F2: Upon the consummation of the Merger, each outstanding share of Series I Preferred Stock of Rouse Properties, Inc. was converted into 0.01 shares of Series I Preferred Stock of the Surviving Corporation and each share of common stock of Rouse was cancelled and each of the 1,000 outstanding shares of Acquisition Sub were converted into a share of common stock of the Surviving Corporation. Consequently, following the consummation of the Merger, BAM beneficially owned, through the Reporting Owners and Parent, 193,876.25 shares of Series I Preferred Stock of the Surviving Corporation and 1,000 shares of common stock of the Surviving Corporation. A copy of the Merger Agreement is filed as Annex A to Rouse's Proxy Statement on Form 14A filed on May 27, 2016.

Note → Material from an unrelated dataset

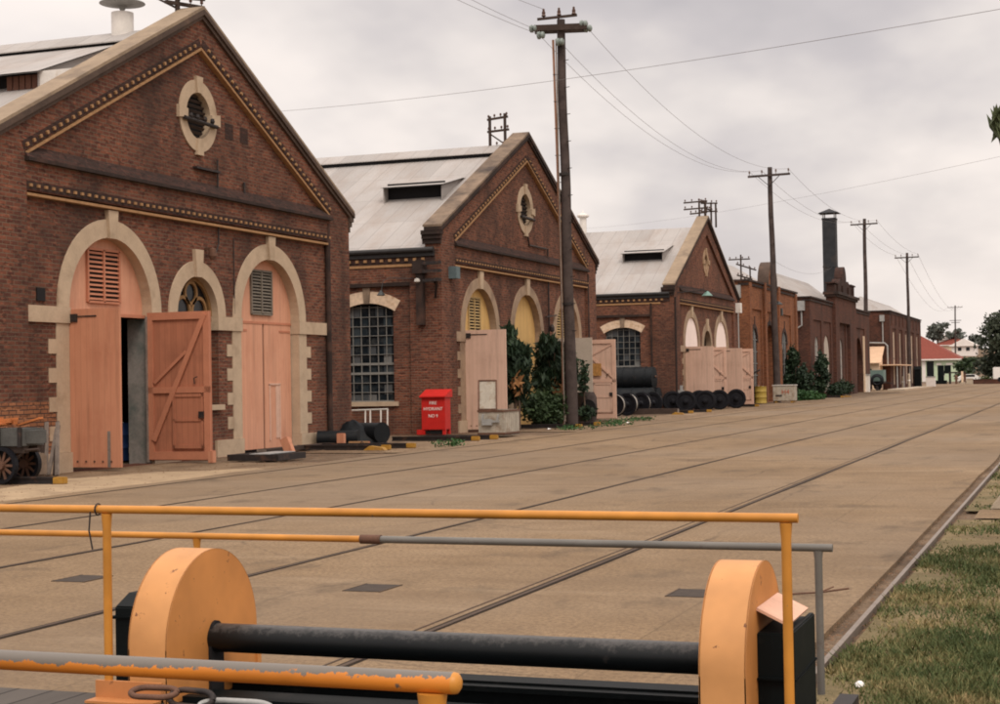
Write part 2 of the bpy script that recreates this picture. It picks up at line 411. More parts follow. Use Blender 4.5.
leaf_mat('leaf_sprig', (.050, .065, .030), (.13, .15, .075))
leaf_mat('leaf_mid', (.014, .028, .012), (.055, .088, .032))
leaf_mat('leaf_low', (.018, .055, .018), (.055, .135, .035))
leaf_mat('leaf_far_haze', (.10, .115, .10), (.17, .18, .155), .5)  # distance haze mixed into the leaf colour
leaf_mat('leaf_hazy', (.030, .040, .026), (.075, .088, .056), .8)  # slight haze greyed into these greens
M('pale_glass', (.34, .31, .28), .5, .35, 2.0, spec=.3)
leaf_mat('leaf_olive', (.030, .042, .016), (.105, .120, .040), 2.0)
M('bark', (.13, .09, .065), .95, .3, 5.0, b=.4)

def ground_mat(name, kind):
    m, nt, p = new_mat(name); g = geo(nt); pos = g.outputs['Position']
    n1 = noise(nt, pos, .16, 6, .6); n2 = noise(nt, pos, 1.7, 6, .65); n3 = noise(nt, pos, 38, 3, .7); n4 = noise(nt, mapping(nt, pos, (1, .28, 1)), .7, 5, .6)
    if kind == 'concrete':
        f = math_(nt, 'ADD', math_(nt, 'MULTIPLY', n1, .45), math_(nt, 'ADD', math_(nt, 'MULTIPLY', n2, .25), math_(nt, 'MULTIPLY', n4, .3)))
        col = ramp(nt, f, [(.36, (.172, .112, .060)), (.5, (.252, .170, .096)), (.64, (.335, .234, .139))])
        gr = noise(nt, pos, 24, 5, .8)
        col = mix(nt, ramp(nt, gr, [(.40, 0.8), (.55, 0.0)]), col, (.11, .070, .042))
        gp = noise(nt, pos, 75, 2, .7)
        col = mix(nt, ramp(nt, gp, [(.58, 0.0), (.68, .35)]), col, (.38, .28, .18))
        vo = nt.nodes.new('ShaderNodeTexVoronoi'); vo.feature = 'DISTANCE_TO_EDGE'; vo.inputs['Scale'].default_value = .28
        wob = nt.nodes.new('ShaderNodeTexNoise'); wob.inputs['Scale'].default_value = 1.6; wob.inputs['Detail'].default_value = 5; nt.links.new(pos, wob.inputs['Vector'])
        nt.links.new(mix(nt, .22, pos, wob.outputs['Color'], 'ADD'), vo.inputs['Vector'])
        crack = math_(nt, 'MULTIPLY', ramp(nt, vo.outputs['Distance'], [(.002, 1.0), (.0055, 0.0)]), ramp(nt, noise(nt, pos, .35, 3), [(.46, 0.0), (.58, .75)]))
        col = mix(nt, crack, col, (.07, .046, .030))
        # poured bays with thin tarred joints
        sp = nt.nodes.new('ShaderNodeSeparateXYZ'); nt.links.new(pos, sp.inputs[0])
        cb = nt.nodes.new('ShaderNodeCombineXYZ'); nt.links.new(sp.outputs[0], cb.inputs[0]); nt.links.new(sp.outputs[1], cb.inputs[1])
        b = nt.nodes.new('ShaderNodeTexBrick'); nt.links.new(cb.outputs[0], b.inputs['Vector']); b.offset = .5
        b.inputs['Scale'].default_value = 1; b.inputs['Brick Width'].default_value = 2.75; b.inputs['Row Height'].default_value = 6.1
        b.inputs['Mortar Size'].default_value = .010; b.inputs['Mortar Smooth'].default_value = .4; b.inputs['Bias'].default_value = 0
        for k, c in (('Color1', .98), ('Color2', 1.02), ('Mortar', .74)): b.inputs[k].default_value = (c, c, c, 1)
        col = mix(nt, 1.0, col, b.outputs['Color'], 'MULTIPLY')
        col = mix(nt, ramp(nt, noise(nt, pos, .11, 4, .55), [(.42, 0.0), (.62, .65)]), col, (.205, .152, .105))
        col = mix(nt, ramp(nt, noise(nt, mapping(nt, pos, (.35, 1.6, 1)), 1.3, 6, .7), [(.50, 0.0), (.70, .45)]), col, (.135, .085, .048))
        oil = noise(nt, mapping(nt, pos, (1, .6, 1)), .9, 5, .7)
        col = mix(nt, ramp(nt, oil, [(.55, 0.0), (.68, .6)]), col, (.085, .06, .04))
        pale = noise(nt, mapping(nt, pos, (.5, 2.2, 1)), .5, 4, .6)
        col = mix(nt, ramp(nt, pale, [(.60, 0.0), (.75, .35)]), col, (.36, .27, .18))
        # tight dirt film trodden along the rails
        dd = None
        bump(nt, p, math_(nt, 'ADD', n2, math_(nt, 'MULTIPLY', n3, .5)), .25, .02)
    elif kind == 'dirt':
        f = math_(nt, 'ADD', math_(nt, 'MULTIPLY', n2, .6), math_(nt, 'MULTIPLY', n4, .4))
        col = ramp(nt, f, [(.34, (.085, .055, .036)), (.5, (.17, .115, .073)), (.66, (.30, .21, .135))])
        col = mix(nt, ramp(nt, n3, [(.35, .5), (.6, 0.0)]), col, (.055, .038, .027))
        bump(nt, p, math_(nt, 'ADD', n2, math_(nt, 'MULTIPLY', n3, .6)), .6, .05)
    elif kind == 'apron':
        f = math_(nt, 'ADD', math_(nt, 'MULTIPLY', n2, .5), math_(nt, 'MULTIPLY', n4, .5))
        col = ramp(nt, f, [(.36, (.11, .072, .043)), (.5, (.20, .135, .082)), (.64, (.30, .215, .135))])
        col = mix(nt, ramp(nt, n3, [(.3, .3), (.55, 0.0)]), col, (.10, .065, .04))
        bump(nt, p, n2, .3, .03)
    else:  # verge soil under the grass
        f = math_(nt, 'ADD', math_(nt, 'MULTIPLY', n2, .6), math_(nt, 'MULTIPLY', n3, .4))
        col = ramp(nt, f, [(.34, (.10, .072, .038)), (.5, (.20, .145, .075)), (.66, (.31, .235, .13))])
        col = mix(nt, ramp(nt, noise(nt, pos, .9, 5, .6), [(.42, 0.0), (.58, .4)]), col, (.085, .085, .036))
        bump(nt, p, math_(nt, 'ADD', n2, n3), .6, .04)
    nt.links.new(col, p.inputs['Base Color']); p.inputs['Roughness'].default_value = .9; p.inputs['Specular IOR Level'].default_value = .2
    MATS[name] = m; return m
M('sand', (.36, .26, .16), .95, .25, 1.5, b=.3, blotch=(.24, .165, .10), bscale=1.2, bpos=(.5, .7))
for k in ('concrete', 'dirt', 'apron', 'soil'): ground_mat(k, k)
def blade_mat():
    m, nt, p = new_mat('grass_blades'); g = geo(nt)
    n = noise(nt, g.outputs['Position'], 1.1, 4); n2 = noise(nt, g.outputs['Position'], 30, 2)
    f = math_(nt, 'ADD', math_(nt, 'MULTIPLY', n, .6), math_(nt, 'MULTIPLY', n2, .4))
    nt.links.new(ramp(nt, f, [(.34, (.032, .050, .018)), (.47, (.075, .098, .034)), (.55, (.15, .145, .058)), (.65, (.37, .27, .135))]), p.inputs['Base Color'])
    p.inputs['Roughness'].default_value = .7; p.inputs['Specular IOR Level'].default_value = .2
    MATS['grass_blades'] = m
blade_mat()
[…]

F3: On July 8, 2016, in connection with and prior to the conversion of Rouse from a corporation to limited liability company (the "Conversion"), BSREP II Retail Pooling LLC, an indirect subsidiary of the Reporting Owners ("Parent"), contributed to Rouse 193,876.25 shares of Series I Preferred Stock of Rouse (the "Exchange Shares") in exchange for the issuance by Rouse to Parent of 499 shares of common stock of Rouse, par value $0.01 (the "Exchange"). Following the Exchange, the Exchange Shares were cancelled and BAM, through the Reporting Owners and Parent, indirectly held 1,499 shares of common stock of Rouse.

F4: On July 8, 2016, upon the consummation of the Conversion, each of the 1,499 shares of common stock of Rouse held indirectly by BAM was converted into 1,000 limited liability company interests of Rouse Properties, LLC.